On Good Friday I woke up at dawn, shoved a few extra shirts and granola bars into my overstuffed hiking pack, downed a cup of coffee, and ran out into the morning mist to the bus station. I looked around the busy platform. Lauren pushed through the crowd, sweaty and sleep-deprived. Her hiking boots and sleeping bag flopped from the gear loops on her enormous pack. We boarded the shuttle to the ferry and started our adventure.
The ferry was hot and packed with people traveling for the Easter holidays. A middle-aged cricket team was drinking Coronas and getting rowdy at the bar. It was 8:30 in the morning.
We hid from the crowd in the reclining chairs at the front of the boat. I tried to read a travel brochure while little kids kicked the back of my seat.

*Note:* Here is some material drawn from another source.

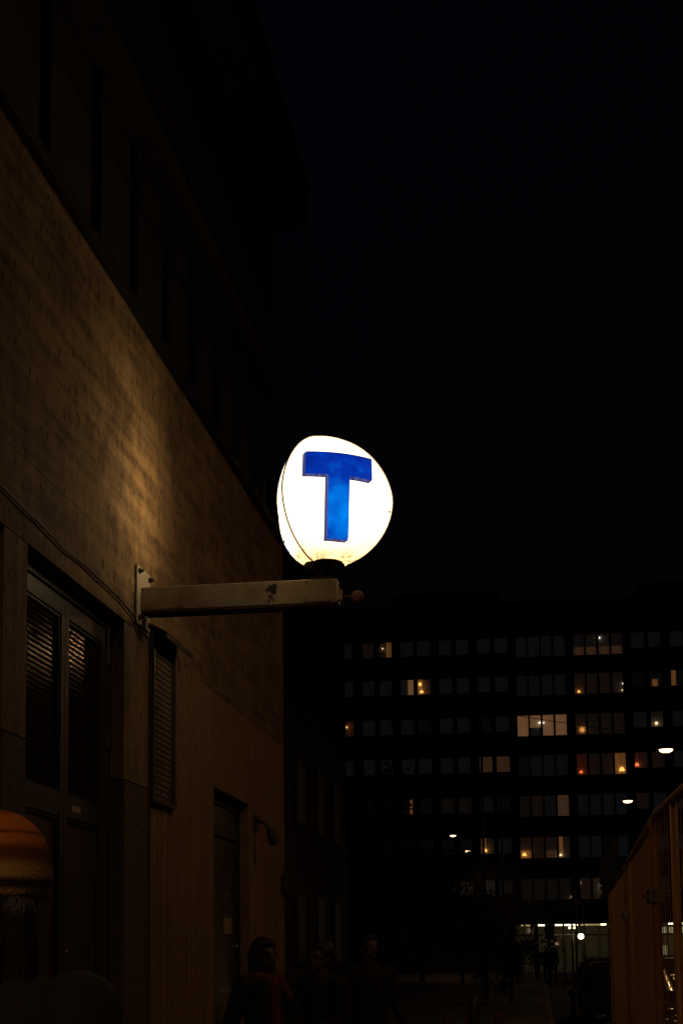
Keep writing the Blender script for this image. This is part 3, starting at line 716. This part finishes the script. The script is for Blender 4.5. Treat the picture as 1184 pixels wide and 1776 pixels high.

Three hours later we docked in Picton, jumped on another bus, and drove south to Nelson where we would catch the Magic Bus the next morning. The sun was shining in Nelson (sunshine capital of NZ, apparently). A girl was standing on the sidewalk wearing a body-sized sign painted with flowers and birds. She told us a backpackers called The Palace had two open beds and free breakfast. We were fried. Free breakfast sounded wonderful. We staggered up the street to the hostel, a cozy old Victorian converted into a temporary home for dirtbag hippies and German travelers.
But we were too late. All the beds were full. The manager, a soft spoken 30-something English hippie with long hair and a headscarf, ran off to check something. He bounced back to the reception desk and gave us some options. "Well. If you want, you can stay in my van. Her name is Annie, and she's only fifteen dollars a night. I just changed the duvet cover and everything." A bed and free breakfast for just fifteen bucks? Sweet as.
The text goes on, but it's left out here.